Regulatory Expertise and Transgovernmental Networks in Security Council Decision-making: The Non-proliferation Sanctions on Iran and North Korea

Conflict Resolution
International Relations
Decision Making
Thomas Doerfler
Universität Potsdam
Thomas Doerfler
Universität Potsdam

The paper explores how division of labor affects the interaction of Security Council members in the non-proliferation sanctions regimes on Iran and DPRK. The paper first develops a theoretical approach based on institutionalist theory and the concept of focal points to show how delegation of regulatory tasks to a sanctions committee subjects committee members to repeating coordination situations. It goes on to theoretically explore how impartial evidence and regulatory expertise could provide solutions to such coordination problems, even when great powers have diverging interests.
In a second step, based on available Council documents, US diplomatic cables and press coverage, the paper examines how impartial evidence and regulatory expertise can become a powerful tool of interaction in the Iran sanctions regime. In a first mechanism, the Council delegated decision competencies to its Iran sanctions committee, which mainly focused on follow-up decisions on sanctions violators. Even though the great powers disagreed, impartial information provided by the associated Panel of Experts served as focal points on which sanctions targets should be selected. In a second mechanism, the Council used the comprehensive lists of nuclear weapons and ballistic missile related items elaborated by the transgovernmental Nuclear Suppliers Group (NSG) and Missile Technology Control Regime (MTCR), as external focal points.
In a third step, the paper examines how delegation to a sanctions committee and reference to externally provided regulatory expertise affected Council members in the DPRK sanctions regime. Similarly, in a first mechanism, the Council delegated the task to determine follow-up decisions on the DPRK non-proliferation file to its DPRK sanctions committee. Because the permanent members disagreed over these decisions, the turn to impartial evidence submitted by the associated Panel of Experts provided a solution to the coordination problem in the committee. In a second mechanism, the Council again decided on trade restrictions on civil-military items (‘dual-use’) on the basis of lists externally provided by the NSG and MTCR, bridging a conflict among permanent members.
The paper finds that impartial evidence and regulatory expertise provide solutions to great power conflict because they serve as focal points around which state expectations converge.

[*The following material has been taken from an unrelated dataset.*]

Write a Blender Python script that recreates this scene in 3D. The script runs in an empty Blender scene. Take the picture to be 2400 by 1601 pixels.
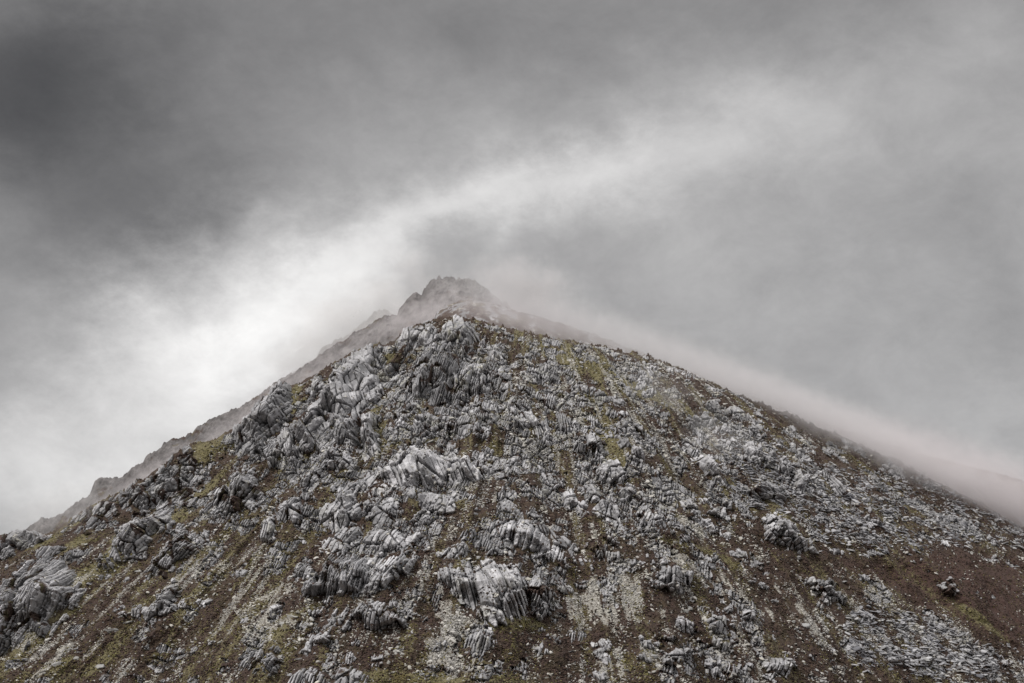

The empirical analysis shows that Security Council members are driven towards evidence-based decision-making on sanctions violations and dual-use items in both the Iran and the DPRK sanctions regimes. The paper concludes that ‘high politics’ decision-making on non-proliferation can produce rule-based regulatory decisions without excluding the member states from the decision process, even in cases where the great powers disagree on sanctions.